In the wake of its drafting, the SDS mimeographed 20,000 copies of the Statement, selling each for 35 cents. After the 1965 march against the Vietnam War in Washington, D.C., organized by the SDS, demand for the document skyrocketed. Over the next five years, SDS and its 400 chapters produced hundreds of thousands of copies of the manifesto.

By any yardstick, the impact of the SDS far exceeded its size or longevity.

“SDS was like a shooting star,” Hayden said in an interview with me in 2002 for the 40th anniversary of the statement. “Most radical organizations of the Sixties had a life span of three to seven years. So, you can’t make too much of a judgment of the organization itself. But SDS was a catalyst for tens of thousands of people participating in the movement.”

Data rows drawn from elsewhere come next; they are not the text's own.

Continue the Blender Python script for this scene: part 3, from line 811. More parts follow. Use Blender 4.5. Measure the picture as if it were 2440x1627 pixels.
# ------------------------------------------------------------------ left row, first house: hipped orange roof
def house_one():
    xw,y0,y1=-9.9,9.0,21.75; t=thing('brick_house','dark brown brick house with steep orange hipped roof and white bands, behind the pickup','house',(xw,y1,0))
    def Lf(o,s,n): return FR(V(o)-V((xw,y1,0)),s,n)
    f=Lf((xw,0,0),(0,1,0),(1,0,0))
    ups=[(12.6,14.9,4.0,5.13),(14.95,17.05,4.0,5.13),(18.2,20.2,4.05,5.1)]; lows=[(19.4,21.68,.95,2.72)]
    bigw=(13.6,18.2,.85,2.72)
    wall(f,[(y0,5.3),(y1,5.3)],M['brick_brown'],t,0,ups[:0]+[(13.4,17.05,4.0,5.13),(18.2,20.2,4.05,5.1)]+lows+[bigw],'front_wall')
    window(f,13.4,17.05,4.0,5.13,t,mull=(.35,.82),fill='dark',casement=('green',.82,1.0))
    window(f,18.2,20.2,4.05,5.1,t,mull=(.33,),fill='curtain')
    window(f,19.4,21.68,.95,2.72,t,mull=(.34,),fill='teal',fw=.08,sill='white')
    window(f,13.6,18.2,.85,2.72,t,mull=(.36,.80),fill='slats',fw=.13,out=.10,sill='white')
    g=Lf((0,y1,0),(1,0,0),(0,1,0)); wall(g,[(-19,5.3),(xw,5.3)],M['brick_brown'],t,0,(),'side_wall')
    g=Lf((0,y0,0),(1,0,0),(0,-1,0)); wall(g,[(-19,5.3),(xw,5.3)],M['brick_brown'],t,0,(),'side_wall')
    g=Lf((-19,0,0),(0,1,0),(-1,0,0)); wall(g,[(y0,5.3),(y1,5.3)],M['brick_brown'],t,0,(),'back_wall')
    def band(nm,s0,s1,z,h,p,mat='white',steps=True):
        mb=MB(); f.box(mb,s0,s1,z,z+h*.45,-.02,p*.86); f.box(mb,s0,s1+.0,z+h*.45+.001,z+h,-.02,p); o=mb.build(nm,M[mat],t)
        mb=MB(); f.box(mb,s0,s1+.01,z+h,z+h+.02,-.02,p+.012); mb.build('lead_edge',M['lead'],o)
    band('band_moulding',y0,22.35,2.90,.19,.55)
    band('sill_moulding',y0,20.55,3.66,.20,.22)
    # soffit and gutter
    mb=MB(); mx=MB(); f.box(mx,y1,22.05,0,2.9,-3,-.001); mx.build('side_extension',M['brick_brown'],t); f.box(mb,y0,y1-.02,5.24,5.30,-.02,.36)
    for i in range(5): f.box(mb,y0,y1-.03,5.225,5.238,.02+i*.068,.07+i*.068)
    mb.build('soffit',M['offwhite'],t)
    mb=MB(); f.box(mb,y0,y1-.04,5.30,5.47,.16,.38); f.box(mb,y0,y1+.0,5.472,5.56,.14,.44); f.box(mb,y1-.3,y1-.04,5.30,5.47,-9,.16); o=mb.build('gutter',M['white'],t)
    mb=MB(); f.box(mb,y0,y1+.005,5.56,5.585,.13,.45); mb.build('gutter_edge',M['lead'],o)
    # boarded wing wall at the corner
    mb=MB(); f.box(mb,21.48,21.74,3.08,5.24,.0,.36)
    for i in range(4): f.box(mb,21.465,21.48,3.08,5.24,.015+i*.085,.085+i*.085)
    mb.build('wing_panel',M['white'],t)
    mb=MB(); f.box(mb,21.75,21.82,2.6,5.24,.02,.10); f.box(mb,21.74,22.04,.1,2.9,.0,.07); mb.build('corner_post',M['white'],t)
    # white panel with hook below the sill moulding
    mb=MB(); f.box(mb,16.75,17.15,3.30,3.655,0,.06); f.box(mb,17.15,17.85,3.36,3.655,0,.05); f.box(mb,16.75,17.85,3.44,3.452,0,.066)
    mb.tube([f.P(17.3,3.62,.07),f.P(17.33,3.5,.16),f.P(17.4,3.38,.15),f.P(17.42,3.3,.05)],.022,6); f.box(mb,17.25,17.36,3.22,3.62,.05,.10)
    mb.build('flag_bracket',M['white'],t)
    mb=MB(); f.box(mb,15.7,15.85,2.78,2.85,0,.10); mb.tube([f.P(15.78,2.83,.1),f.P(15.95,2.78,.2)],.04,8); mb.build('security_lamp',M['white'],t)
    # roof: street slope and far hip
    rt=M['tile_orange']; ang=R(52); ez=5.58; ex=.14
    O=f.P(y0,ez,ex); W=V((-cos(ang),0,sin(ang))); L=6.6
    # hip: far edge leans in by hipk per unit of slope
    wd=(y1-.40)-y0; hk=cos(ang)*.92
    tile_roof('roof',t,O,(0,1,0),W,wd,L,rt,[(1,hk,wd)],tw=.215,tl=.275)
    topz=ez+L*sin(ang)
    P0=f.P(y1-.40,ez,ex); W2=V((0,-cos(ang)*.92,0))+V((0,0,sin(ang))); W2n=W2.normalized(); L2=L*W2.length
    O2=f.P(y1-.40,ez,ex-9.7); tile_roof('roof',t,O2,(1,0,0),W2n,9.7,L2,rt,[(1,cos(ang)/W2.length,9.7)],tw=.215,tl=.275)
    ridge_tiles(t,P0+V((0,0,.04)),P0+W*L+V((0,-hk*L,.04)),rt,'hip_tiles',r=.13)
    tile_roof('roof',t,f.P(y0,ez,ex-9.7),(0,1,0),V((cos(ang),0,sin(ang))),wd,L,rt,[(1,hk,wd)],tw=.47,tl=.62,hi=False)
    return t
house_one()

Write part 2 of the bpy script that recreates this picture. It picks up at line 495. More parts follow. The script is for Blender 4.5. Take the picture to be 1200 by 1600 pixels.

“We were so successful that the movement didn’t so much break down as it just broke out in a thousand directions,” Haber told me in 2002.

Hayden said that the concept of participatory democracy was the defining contribution of the Port Huron Statement to American political discourse.

According to the opening page of the Statement, “We seek a democracy of individual participation governed by two central aims: that the individual share in those social decisions determining the quality and direction of his life; that society be organized to encourage independence in men and provide the media for their common participation…”

The sexist language notwithstanding, Americans live in a constitutional democracy with a representational form of government, but the system is broken, Hayden said. Participatory democracy is not opposed to representational democracy; instead, it must be seen as a supplement to it, one that grows out of social movements.

“It comes from experience, not theory,” he said.

Given the proper constellation of events, citizens take direct action outside of the central institutions of their society when their political, economic or social needs are not being met. During that action, people learn how to make decisions, fend for themselves and organize in their own interest. They begin to participate directly in the political process – in determining who wields power and how – and not waiting for their so-called representatives to represent them.

That was not all.

Impact of the Port Huron Statement and SDS

In 2012 at SC4, Hayden ticked off the accomplishments of the aggregation of organizations that came to be called The Movement: Voting rights for blacks; the enfranchisement of 18-21 year olds; the end of the Vietnam War, which killed two

million Asians and 58,000 Americans; the end of the military draft; ending the political careers of LBJ and Nixon; taking the Presidential primary process out of backrooms and putting it into the hands of voters, which led to George McGovern’s nomination in 1972; Congressional checks on the FBI and CIA, which infiltrated and sabotaged many peace and civil rights groups in the Sixties, including SDS; the War Powers Act; the Freedom of Information Act; Roe v. Wade; environmental laws, including the Endangered Species Act; farm worker protection; the right of public employees to organize; university curriculum reform; and the liberation of sexual desire.

On a lighter note, the Port Huron Statement even made cinematic history. The Dude, played by Jeff Bridges in the Coen brothers’ 1998 movie “The Big Lebowski,” claims to be one of the authors of the “original” Port Huron Statement, “not the compromised second draft.”